**Set task**.
Your task is to locate every line holding the string "picture" and to copy each of them.

**Supplied material**.
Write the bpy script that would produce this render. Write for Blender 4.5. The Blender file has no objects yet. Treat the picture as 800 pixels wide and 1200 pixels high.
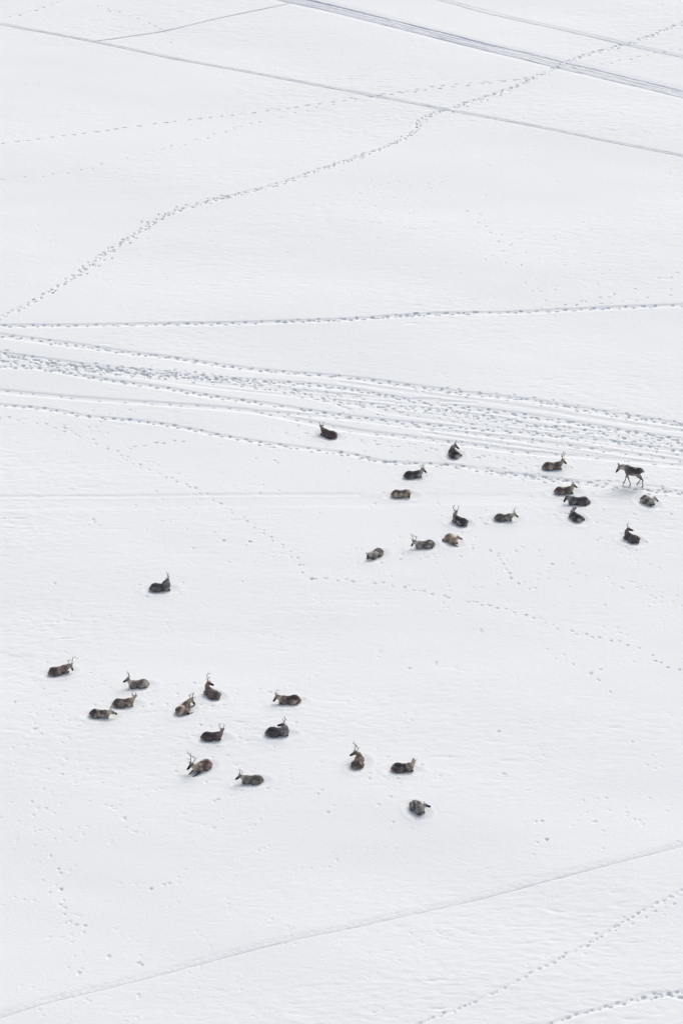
import bpy, math, random
import numpy as np
from mathutils import Vector

R = math.radians
scene = bpy.context.scene
col = scene.collection
rng = np.random.default_rng(7)
random.seed(7)

# ------------------------------------------------------------------ camera
PITCH, FPX, H = R(26.0), 4900.0, 113.0
CAM_Y = -H / math.tan(PITCH)
cd = bpy.data.cameras.new('camera')
cam = bpy.data.objects.new('camera', cd)
col.objects.link(cam)
cam.location = (0, CAM_Y, H)
cam.rotation_euler = (math.pi / 2 - PITCH, 0, 0)
cd.sensor_fit = 'VERTICAL'
cd.sensor_height = 36.0
cd.lens = 36.0 * FPX / 1200.0
cd.clip_start, cd.clip_end = 1.0, 20000.0
scene.camera = cam

# ------------------------------------------------------------------ light
SUN_EL, SUN_AZ = R(36), R(24)          # azimuth measured from +Y towards +X
world = bpy.data.worlds.new('World')
scene.world = world
world.use_nodes = True
nt = world.node_tree
nt.nodes.clear()
sky = nt.nodes.new('ShaderNodeTexSky')
sky.sky_type = 'NISHITA'
sky.sun_disc = False
sky.sun_elevation = SUN_EL
sky.sun_rotation = SUN_AZ
sky.air_density, sky.dust_density, sky.ozone_density = 1.0, 4.0, 1.0
hs = nt.nodes.new('ShaderNodeHueSaturation')      # a veil of thin cloud greys the blue
hs.inputs['Saturation'].default_value = 0.55
bg = nt.nodes.new('ShaderNodeBackground')
bg.inputs['Strength'].default_value = 0.15
wo = nt.nodes.new('ShaderNodeOutputWorld')
nt.links.new(sky.outputs[0], hs.inputs['Color'])
nt.links.new(hs.outputs[0], bg.inputs['Color'])
nt.links.new(bg.outputs[0], wo.inputs['Surface'])

sd = bpy.data.lights.new('sun', 'SUN')
sd.energy = 1.05
sd.angle = R(42)
sd.color = (1.0, 0.93, 0.86)
sun = bpy.data.objects.new('sun', sd)
col.objects.link(sun)
dv = Vector((math.sin(SUN_AZ) * math.cos(SUN_EL), math.cos(SUN_AZ) * math.cos(SUN_EL), math.sin(SUN_EL)))
sun.rotation_euler = dv.to_track_quat('Z', 'Y').to_euler()

scene.view_settings.view_transform = 'Standard'
scene.view_settings.look = 'None'
scene.view_settings.gamma = 1.0
scene.view_settings.exposure = 0.04

# ------------------------------------------------------------------ helpers
def at(px, py, z=0.0):
    """point of the plane z on the ray through a pixel of the 800x1200 frame"""
    a = math.atan((py - 600.0) / FPX)
    dx, dy = (px - 400.0) / FPX, (600.0 - py) / FPX
    s, c = math.sin(PITCH), math.cos(PITCH)
    d = (dx, c + dy * s, -s + dy * c)
    t = (z - H) / d[2]
    return d[0] * t, CAM_Y + d[1] * t

def tag(o, label=None, cat=None, group=None, kind=None):
    if label: o['label'] = label
    if cat: o['category'] = cat
    if group: o['group'] = group
    if kind: o['kind'] = kind
    return o

def mesh_np(name, V, F, smooth=True):
    V = np.asarray(V, dtype=np.float32)
    F = np.asarray(F, dtype=np.int32)
    me = bpy.data.meshes.new(name)
    n, m, k = len(V), len(F), F.shape[1]
    me.vertices.add(n)
    me.vertices.foreach_set('co', V.ravel())
    me.loops.add(m * k)
    me.loops.foreach_set('vertex_index', F.ravel())
    me.polygons.add(m)
    me.polygons.foreach_set('loop_start', np.arange(0, m * k, k, dtype=np.int32))
    me.polygons.foreach_set('use_smooth', np.full(m, smooth))
    me.update(calc_edges=True)
    return me

def link(name, me, mat, parent=None):
    o = bpy.data.objects.new(name, me)
    if mat: me.materials.append(mat)
    col.objects.link(o)
    o.parent = parent
    return o

def catmull(P, n):
    """P: (k,d) control rows -> dense rows"""
    P = np.asarray(P, float)
    Q = np.vstack([2 * P[0] - P[1], P, 2 * P[-1] - P[-2]])
    out = []
    for i in range(1, len(Q) - 2):
        for j in range(n):
            t = j / n
            a, b, c, d = Q[i - 1], Q[i], Q[i + 1], Q[i + 2]
            out.append(0.5 * ((2 * b) + (-a + c) * t + (2 * a - 5 * b + 4 * c - d) * t * t + (-a + 3 * b - 3 * c + d) * t ** 3))
    out.append(P[-1])
    return np.array(out)

# ------------------------------------------------------------------ materials
def nodes(name):
    m = bpy.data.materials.new(name)
    m.use_nodes = True
    t = m.node_tree
    return m, t, t.nodes['Principled BSDF']

def snow_material(name, base, other, bump=0.38, rough=0.85):
    m, t, b = nodes(name)
    tc = t.nodes.new('ShaderNodeTexCoord')
    mp = t.nodes.new('ShaderNodeMapping')
    mp.inputs['Scale'].default_value = (1.0, 1.7, 1.0)
    n1 = t.nodes.new('ShaderNodeTexNoise')
    n1.inputs['Scale'].default_value = 0.045
    n1.inputs['Detail'].default_value = 3
    mx = t.nodes.new('ShaderNodeMix'); mx.data_type = 'RGBA'
    mx.inputs[6].default_value = (*base, 1); mx.inputs[7].default_value = (*other, 1)
    n2 = t.nodes.new('ShaderNodeTexNoise')
    n2.inputs['Scale'].default_value = 5.0
    n2.inputs['Detail'].default_value = 4
    n2.inputs['Roughness'].default_value = 0.65
    bp = t.nodes.new('ShaderNodeBump')
    bp.inputs['Strength'].default_value = bump
    bp.inputs['Distance'].default_value = 0.06
    L = t.links.new
    L(tc.outputs['Object'], mp.inputs['Vector'])
    L(mp.outputs[0], n1.inputs['Vector']); L(mp.outputs[0], n2.inputs['Vector'])
    L(n1.outputs['Fac'], mx.inputs[0]); L(mx.outputs[2], b.inputs['Base Color'])
    L(n2.outputs['Fac'], bp.inputs['Height']); L(bp.outputs[0], b.inputs['Normal'])
    b.inputs['Roughness'].default_value = rough
    b.inputs['Specular IOR Level'].default_value = 0.15
    return m

M_SNOW = snow_material('wind_packed_snow', (0.855, 0.882, 0.885), (0.83, 0.862, 0.882))
M_TRAIL = snow_material('pressed_trail_snow', (0.85, 0.875, 0.882), (0.83, 0.86, 0.882))
_t = M_TRAIL.node_tree
_b = _t.nodes['Principled BSDF']
_src = _b.inputs['Base Color'].links[0].from_socket
_a = _t.nodes.new('ShaderNodeAttribute'); _a.attribute_name = 'packed'
_m = _t.nodes.new('ShaderNodeMix'); _m.data_type = 'RGBA'
_m.inputs[7].default_value = (0.36, 0.39, 0.52, 1)               # dense blue-grey ice in the ruts
_t.links.new(_a.outputs['Fac'], _m.inputs[0]); _t.links.new(_src, _m.inputs[6]); _t.links.new(_m.outputs[2], _b.inputs['Base Color'])

def fur_material():
    m, t, b = nodes('winter_coat')
    at_ = t.nodes.new('ShaderNodeAttribute'); at_.attribute_name = 'coat'
    tc = t.nodes.new('ShaderNodeTexCoord')
    n = t.nodes.new('ShaderNodeTexNoise')
    n.inputs['Scale'].default_value = 16; n.inputs['Detail'].default_value = 5; n.inputs['Roughness'].default_value = 0.7
    mr = t.nodes.new('ShaderNodeMapRange')
    mr.inputs['From Min'].default_value = 0.3; mr.inputs['From Max'].default_value = 0.7
    mr.inputs['To Min'].default_value = 0.62; mr.inputs['To Max'].default_value = 1.45
    mu = t.nodes.new('ShaderNodeVectorMath'); mu.operation = 'SCALE'
    n2 = t.nodes.new('ShaderNodeTexNoise')
    n2.inputs['Scale'].default_value = 70; n2.inputs['Detail'].default_value = 3
    bp = t.nodes.new('ShaderNodeBump'); bp.inputs['Strength'].default_value = 0.6; bp.inputs['Distance'].default_value = 0.02
    L = t.links.new
    L(tc.outputs['Object'], n.inputs['Vector']); L(tc.outputs['Object'], n2.inputs['Vector'])
    L(n.outputs['Fac'], mr.inputs['Value']); L(at_.outputs['Color'], mu.inputs[0]); L(mr.outputs[0], mu.inputs['Scale'])
    L(mu.outputs[0], b.inputs['Base Color']); L(n2.outputs['Fac'], bp.inputs['Height']); L(bp.outputs[0], b.inputs['Normal'])
    b.inputs['Roughness'].default_value = 0.9
    b.inputs['Specular IOR Level'].default_value = 0.15
    b.inputs['Sheen Weight'].default_value = 0.06
    b.inputs['Sheen Roughness'].default_value = 0.4
    return m
M_FUR = fur_material()

def plain(name, c, c2, scale, rough):
    m, t, b = nodes(name)
    tc = t.nodes.new('ShaderNodeTexCoord')
    n = t.nodes.new('ShaderNodeTexNoise'); n.inputs['Scale'].default_value = scale
    mx = t.nodes.new('ShaderNodeMix'); mx.data_type = 'RGBA'
    mx.inputs[6].default_value = (*c, 1); mx.inputs[7].default_value = (*c2, 1)
    t.links.new(tc.outputs['Object'], n.inputs['Vector'])
    t.links.new(n.outputs['Fac'], mx.inputs[0]); t.links.new(mx.outputs[2], b.inputs['Base Color'])
    b.inputs['Roughness'].default_value = rough
    return m
M_ANT = plain('antler_bone', (0.13, 0.11, 0.10), (0.24, 0.21, 0.19), 12, 0.7)
M_ANTP = plain('pale_antler_bone', (0.36, 0.31, 0.27), (0.5, 0.44, 0.4), 12, 0.7)
M_HOOF = plain('hoof_horn', (0.02, 0.018, 0.016), (0.05, 0.045, 0.04), 20, 0.5)
M_EYE = plain('dark_eye', (0.01, 0.008, 0.006), (0.02, 0.015, 0.01), 20, 0.15)

# ------------------------------------------------------------------ snow field
DX, DY = 0.055, 0.08
fx = np.arange(-34, 34 + 1e-6, DX)
fy = np.arange(-64, 114 + 1e-6, DY)
NX, NY = len(fx), len(fy)

def spectral(lx, ly, seed, slope=0.0):
    """smooth noise with correlation lengths lx, ly metres"""
    r = np.random.default_rng(seed)
    w = np.fft.rfft2(r.standard_normal((NY, NX)).astype(np.float32))
    ky = np.fft.fftfreq(NY, DY)[:, None]; kx = np.fft.rfftfreq(NX, DX)[None, :]
    k2 = (kx * lx) ** 2 + (ky * ly) ** 2
    f = np.exp(-k2 * 6.0)
    g = np.fft.irfft2(w * f, s=(NY, NX))
    return g / g.std()

Z = 0.05 * spectral(9, 7, 1) + 0.008 * spectral(3.0, 1.8, 2)
sas = spectral(0.50, 0.22, 3)
patch = np.clip(0.6 + 0.5 * spectral(7, 5, 4), 0.1, 1.6)
Z += 0.0020 * sas * patch
Z += 0.0026 * spectral(0.28, 0.15, 5) * patch
rid = spectral(0.55, 0.17, 6)
Z -= 0.011 * np.clip(rid - 1.4, 0, 2) * patch            # small wind-cut scoops

def window(x, y, r):
    i0 = max(0, int((x - r - fx[0]) / DX)); i1 = min(NX, int((x + r - fx[0]) / DX) + 2)
    j0 = max(0, int((y - r - fy[0]) / DY)); j1 = min(NY, int((y + r - fy[0]) / DY) + 2)
    if i0 >= i1 or j0 >= j1: return None
    return slice(j0, j1), slice(i0, i1), fx[i0:i1][None, :], fy[j0:j1][:, None]

def hoofprint(x, y, ang, depth=0.12, a=0.11, b=0.08, drag=0.0):
    w = window(x, y, 0.7)
    if w is None: return
    js, is_, X, Y = w
    c, s = math.cos(ang), math.sin(ang)
    u = (X - x) * c + (Y - y) * s; v = -(X - x) * s + (Y - y) * c
    ua = np.where(u < 0, u / (a + drag), u / a)
    q = np.sqrt(ua ** 2 + (v / b) ** 2)
    pit = 1 - np.clip((q - 0.55) / 0.75, 0, 1)
    pit = pit * pit * (3 - 2 * pit)
    rim = np.exp(-((q - 1.55) / 0.28) ** 2)
    Z[js, is_] += -depth * pit + 0.04 * depth * rim

GR = np.zeros((NY, NX), np.float32)
def groove(path, width, depth):
    for x, y in path:
        w = window(x, y, width * 1.3)
        if w is None: continue
        js, is_, X, Y = w
        d = np.sqrt((X - x) ** 2 + (Y - y) ** 2) / (width * 0.5)
        p = 1 - np.clip((d - 0.45) / 0.9, 0, 1)
        p = -depth * p * p * (3 - 2 * p)
        GR[js, is_] = np.minimum(GR[js, is_], p)

def ground_path(pts, step):
    pts = [np.array(p, float) for p in pts]                      # lines that leave the picture run on beyond it
    def out(p): return p[0] < 0 or p[0] > 800 or p[1] < 0 or p[1] > 1200
    if out(pts[0]): d = pts[0] - pts[1]; pts.insert(0, pts[0] + d / np.hypot(*d) * 90)
    if out(pts[-1]): d = pts[-1] - pts[-2]; pts.append(pts[-1] + d / np.hypot(*d) * 90)
    P = np.array([at(*p) for p in pts])
    C = catmull(P, 24)
    d = np.r_[0, np.cumsum(np.hypot(*np.diff(C, axis=0).T))]
    s = np.arange(0, d[-1], step)
    return np.c_[np.interp(s, d, C[:, 0]), np.interp(s, d, C[:, 1])], s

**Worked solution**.
Write the bpy script that would produce this render. Write for Blender 4.5. The Blender file has no objects yet. Treat the picture as 800 pixels wide and 1200 pixels high.
    pts = [np.array(p, float) for p in pts]                      # lines that leave the picture run on beyond it